I think that is the essence of the problem. Nowadays, American kids are taught to perform as well as they possibly can on the standardized tests, instead of actually being well-educated as they were in the past. But even such draconian measures still leave an achievement gap with countries that have better school systems, and they completely ignore areas which don't have achievement tests, such as geography, with disastrous results.
You know, I don't feel like I know enough about public education prior to the 1960s. I'm not really sure if we can say it was "better" than what we have now, considering we locked so many students out of that process, with segregated schools (which didn't just impact Black kids). I think the real, nationwide commitment to attempting to give every student an excellent education is fairly recent. Maybe we were really doing everything better in the 1950s. Maybe we weren't. I really don't know, and I'd have to investigate it more.

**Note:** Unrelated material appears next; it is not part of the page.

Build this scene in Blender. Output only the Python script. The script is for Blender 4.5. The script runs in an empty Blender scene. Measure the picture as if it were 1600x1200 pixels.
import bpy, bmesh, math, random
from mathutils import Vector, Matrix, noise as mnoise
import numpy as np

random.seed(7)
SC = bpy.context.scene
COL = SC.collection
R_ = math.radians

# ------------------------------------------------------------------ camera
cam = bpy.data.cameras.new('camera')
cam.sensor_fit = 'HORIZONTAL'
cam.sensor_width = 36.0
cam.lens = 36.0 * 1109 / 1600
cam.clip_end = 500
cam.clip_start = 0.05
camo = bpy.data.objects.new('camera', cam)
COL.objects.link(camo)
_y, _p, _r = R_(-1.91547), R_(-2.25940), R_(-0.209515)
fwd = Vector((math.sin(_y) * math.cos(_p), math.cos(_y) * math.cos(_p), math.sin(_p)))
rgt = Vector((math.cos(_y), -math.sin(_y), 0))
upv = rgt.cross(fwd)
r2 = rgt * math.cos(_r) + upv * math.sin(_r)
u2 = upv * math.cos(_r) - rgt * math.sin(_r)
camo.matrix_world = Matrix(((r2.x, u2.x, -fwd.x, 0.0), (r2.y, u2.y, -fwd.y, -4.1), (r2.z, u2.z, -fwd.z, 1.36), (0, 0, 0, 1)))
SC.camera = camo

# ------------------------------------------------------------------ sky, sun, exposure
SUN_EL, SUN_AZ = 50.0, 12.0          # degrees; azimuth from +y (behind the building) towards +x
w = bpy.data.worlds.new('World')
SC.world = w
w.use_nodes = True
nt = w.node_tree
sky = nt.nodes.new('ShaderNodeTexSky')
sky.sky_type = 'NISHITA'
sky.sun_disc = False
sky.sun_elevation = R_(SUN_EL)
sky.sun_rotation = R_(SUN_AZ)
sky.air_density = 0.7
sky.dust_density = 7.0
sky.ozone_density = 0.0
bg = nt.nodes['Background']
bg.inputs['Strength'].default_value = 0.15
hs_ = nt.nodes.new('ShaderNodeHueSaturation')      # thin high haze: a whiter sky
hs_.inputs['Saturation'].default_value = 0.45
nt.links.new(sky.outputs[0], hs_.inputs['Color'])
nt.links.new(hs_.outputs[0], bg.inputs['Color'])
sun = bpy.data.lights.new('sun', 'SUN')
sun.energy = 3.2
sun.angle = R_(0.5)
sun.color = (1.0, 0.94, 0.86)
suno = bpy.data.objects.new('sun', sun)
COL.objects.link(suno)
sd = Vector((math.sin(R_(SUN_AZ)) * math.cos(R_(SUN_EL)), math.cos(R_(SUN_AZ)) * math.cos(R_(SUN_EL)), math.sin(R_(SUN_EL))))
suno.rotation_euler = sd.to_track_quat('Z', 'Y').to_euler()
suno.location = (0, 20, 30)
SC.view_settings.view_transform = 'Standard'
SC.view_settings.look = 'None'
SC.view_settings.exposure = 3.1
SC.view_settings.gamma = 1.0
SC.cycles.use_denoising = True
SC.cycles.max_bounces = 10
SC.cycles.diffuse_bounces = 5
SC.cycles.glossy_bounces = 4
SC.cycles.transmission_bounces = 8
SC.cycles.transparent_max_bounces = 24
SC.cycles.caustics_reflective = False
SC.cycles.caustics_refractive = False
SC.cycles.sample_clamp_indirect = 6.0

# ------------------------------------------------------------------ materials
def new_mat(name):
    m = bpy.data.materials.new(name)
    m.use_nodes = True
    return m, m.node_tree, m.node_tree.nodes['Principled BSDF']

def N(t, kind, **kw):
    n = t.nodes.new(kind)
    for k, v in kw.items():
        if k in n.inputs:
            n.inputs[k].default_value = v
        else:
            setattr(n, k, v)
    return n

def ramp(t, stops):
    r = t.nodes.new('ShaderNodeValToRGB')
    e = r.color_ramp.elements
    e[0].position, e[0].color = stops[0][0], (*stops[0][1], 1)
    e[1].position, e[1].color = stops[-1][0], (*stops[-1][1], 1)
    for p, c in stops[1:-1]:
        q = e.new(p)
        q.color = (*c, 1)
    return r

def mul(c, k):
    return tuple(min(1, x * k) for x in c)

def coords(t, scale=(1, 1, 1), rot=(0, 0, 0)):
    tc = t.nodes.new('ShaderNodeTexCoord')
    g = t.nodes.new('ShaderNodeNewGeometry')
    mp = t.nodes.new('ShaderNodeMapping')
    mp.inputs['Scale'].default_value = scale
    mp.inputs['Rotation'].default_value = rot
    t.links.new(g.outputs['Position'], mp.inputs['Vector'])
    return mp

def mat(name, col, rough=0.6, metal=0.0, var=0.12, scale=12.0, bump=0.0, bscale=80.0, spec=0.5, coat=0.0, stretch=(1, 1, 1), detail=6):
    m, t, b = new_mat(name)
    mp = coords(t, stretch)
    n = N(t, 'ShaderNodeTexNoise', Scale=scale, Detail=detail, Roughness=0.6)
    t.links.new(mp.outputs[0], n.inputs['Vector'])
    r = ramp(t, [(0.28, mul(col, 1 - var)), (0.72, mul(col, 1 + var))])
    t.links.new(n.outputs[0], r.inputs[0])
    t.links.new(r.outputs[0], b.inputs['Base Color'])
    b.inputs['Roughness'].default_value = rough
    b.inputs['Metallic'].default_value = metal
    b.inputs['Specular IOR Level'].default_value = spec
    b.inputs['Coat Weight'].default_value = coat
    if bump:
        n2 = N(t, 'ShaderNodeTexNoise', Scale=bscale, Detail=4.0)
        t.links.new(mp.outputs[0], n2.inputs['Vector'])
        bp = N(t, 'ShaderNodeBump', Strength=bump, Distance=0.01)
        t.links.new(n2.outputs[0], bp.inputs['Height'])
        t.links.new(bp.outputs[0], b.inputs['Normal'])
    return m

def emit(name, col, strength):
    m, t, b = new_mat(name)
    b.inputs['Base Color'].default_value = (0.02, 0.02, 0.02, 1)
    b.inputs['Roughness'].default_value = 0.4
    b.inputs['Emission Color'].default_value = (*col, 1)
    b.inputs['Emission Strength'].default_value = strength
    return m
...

You mean we can no longer openly discriminate against blacks and other minorities? That we must finally treat everybody the same? Or are you referring to other "major political sacrifices"?
Yeah, I mean lots of other political sacrifices. I'll give you an example.
Teacher candidates in Finland (which are some of their top college graduates) do not have to go into debt to finance their continuing education. The district pays for it. Not only do American teachers have to take out quite a bit of money for their undergrads (what's the national average for undergrad debt now, close to 20G? More?), but they have to take out even more money for graduate school and continuing ed, which is not completely covered by districts. Then, you have to take those grad classes *while* you are teaching!
I was taking Masters classes at LSU while I was teaching...even with class only once every two weeks, it was HARD, and certainly impacted the quality of teaching.
A solution (since most policy reformers dwell on the fact that our teaching crop is dumb)? Any undergrad with a GPA above 3.0 who signs a 5 year contract to teach, with some % of it in a high poverty school, gets their loans paid off. All of them. Currently, we have a tiny AmeriCorps program (which the Republicans in the house cut), which less than 5% of the teaching population is eligible for. It gives you a little less than 5,000 a year, for a max of two years, and then they TAX IT when you use it. It doesn't really draw many smart folks into teaching.
The other major differences between the US and Finland are mainly structural...American teachers are asked to do *much* more besides teach (near the end of my year, I spent almost as much time working with social services agencies than I did lesson planning)...Finnish teachers have substantially more freedom to design and implement curriculum, WAY more internal professional development, and a very robust mentoring system. The US, for the past decade, has tried to find ways to get rid of experienced teachers, and many DOE economists have belittled the concept of teacher professional development.